El caso Tuláyev pone en escena un conjunto de historias desangeladas, de destinos truncos, en un mundo denso, extenuado y conflictivo. Por sus páginas pasan seres apáticos y desencantados, veteranos gastados por la vida, arribistas y también genuinos militantes que, uno tras otro, son detenidos, interrogados y condenados a muerte. Serge retrata sus vidas enteras, cada una de las cuales podría —en una perspectiva literaria burguesa— ser el centro de una novela, en el marco de lo que se percibe como un naufragio colectivo.
En El caso Tuláyev, ningún personaje es de hecho su personaje principal, tal como se concibe en la elaboración genérica. Ni siquiera el epónimo Tuláyev, el funcionario de alto cargo gubernamental cuyo asesinato desencadena las detenciones y las ejecuciones, aparece con más presencia que la del asesinado que con su muerte perite enlazar las simultáneas tramas. Que aluda o no a Serguéi Kirov (el dirigente de la organización del Partido en Leningrado, cuyo asesinato en su oficina el 1 de diciembre de 1934 fue la excusa que sirvió a Stalin para justificar años de persecuciones y fusilamientos internos) no cierra la lectura. La novela apunta a poner en escena el proceso de gradual descomposición de los lazos de reconocimiento y solidaridad social que hicieron posible la autodestrucción de un proyecto político supuestamente basado en el reconocimiento y la solidaridad entre los hombres. En ese punto, la novela no busca describir la realidad de un conjunto de hechos históricos, sino la verdad de un tipo de experiencia social. “Esta novela —escribe Serge en la advertencia liminar de El caso Tuláyev— pertenece al dominio de la narrativa. La verdad que crea el novelista no puede confundirse, de ningún modo, con la verdad del historiador o del cronista”. Su actualidad consiste en que ilumina indirectamente otras experiencias históricas en las que lo aberrante terminó siendo —o está rumbo a ser— naturalizado.
Como bien hace notar Sontag, El caso Tuláyev no tuvo la celebridad de El cero y el infinito, el bestseller de Arthur Koestler, donde se nos advierte que “La vida de N. S. Rubashov es una síntesis de las vidas de un conjunto de hombres víctimas de los llamados procesos de Moscú”. La razón es clara: los intereses que apuntalaron la publicidad y la divulgación de El cero y el infinito no son ni por asomo los que tenía Serge al escribir El caso Tuláyev —baste recordar que la obra de Koestler fue llevada a escena en Broadway con patrocinio estatal.
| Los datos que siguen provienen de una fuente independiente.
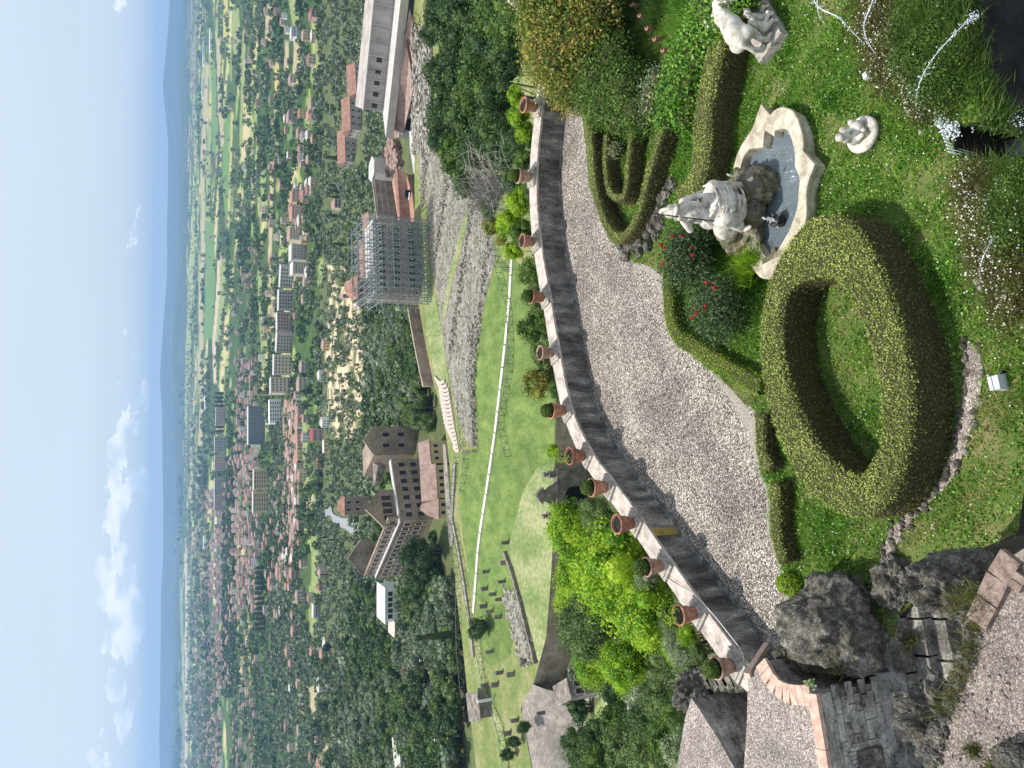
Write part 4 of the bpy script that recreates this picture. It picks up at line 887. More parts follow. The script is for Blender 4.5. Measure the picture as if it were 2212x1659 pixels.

Pero la novela de Serge no sólo es menos convencional que la de Koestler en términos literarios; también es más sofisticada en términos políticos —en tanto análisis de la naturalización social y cotidiana de las experiencias totalitarias. El caso Tuláyev es bajtiniana por su deliberada polifonía, tanto como lo es por las múltiples trayectorias que dibujan sus tramas; pero además es políticamente más ambiciosa y más compleja en la percepción del entramado entre lo público y lo privado en que se realizan las vidas. Su ambición intelectual es, como afirma Sontag, mucho más amplia; pero también es mucho menos oportunista. La diferencia es ética y compromete una moral de las formas. Como dice Serge: “cada quien tiene su manera de ahogarse”.